What are the benefits?

In addition to your regular Season Ticket Holder benefits, we’ve identified a number of premium benefits suited for many interests. Use your points for anything from discounted parking, a club seat test drive or a free suite for a game to more rare experiences like attending batting practice – the flexibility and choice is up to you.

In addition, we've built an auction feature where you can bid points to win access to some memorable, once-in-a-lifetime fan experiences. You can bid points to attend post-game press conferences, watch a game in a suite with former Indians Coach Mike Hargrove, have Dinner on the Diamond or bid to get highly-coveted, autographed memorabilia.

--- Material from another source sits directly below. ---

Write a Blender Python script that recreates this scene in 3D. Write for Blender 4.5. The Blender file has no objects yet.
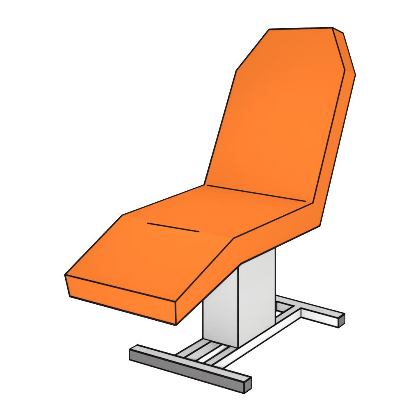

Another example of the team’s marketing to its season ticket holders is that it tries to tap into sense of "ownership" of the tickets. For the first time last year, the team sent us bumper magnets bearing the Indians logo on top and the letters "STH" beneath the logo. I know that some readers will joke about why anyone would own up to, much less brag about, being a season ticket holder of the Indians in recent years, but you would be surprised at the proprietary feeling you can develop toward your tickets after a decade or so of owning them. The Indians seem to be aware of this and are trying to capitalize on it.

The team also puts up a video during most games recognizing one of the long-term season ticket holders. Again, this seems to me to be an effort to build upon the bond which has developed between these ticket holders and the team.

The availability of these benefits I have been describing tends to make us feel that the team is aware of our existence and appreciates our business, which in turn made it easier to agree to renew this year.

So all in all, I would say that the team does a good job of marketing to one of its most important fan bases—its existing long-term buyers.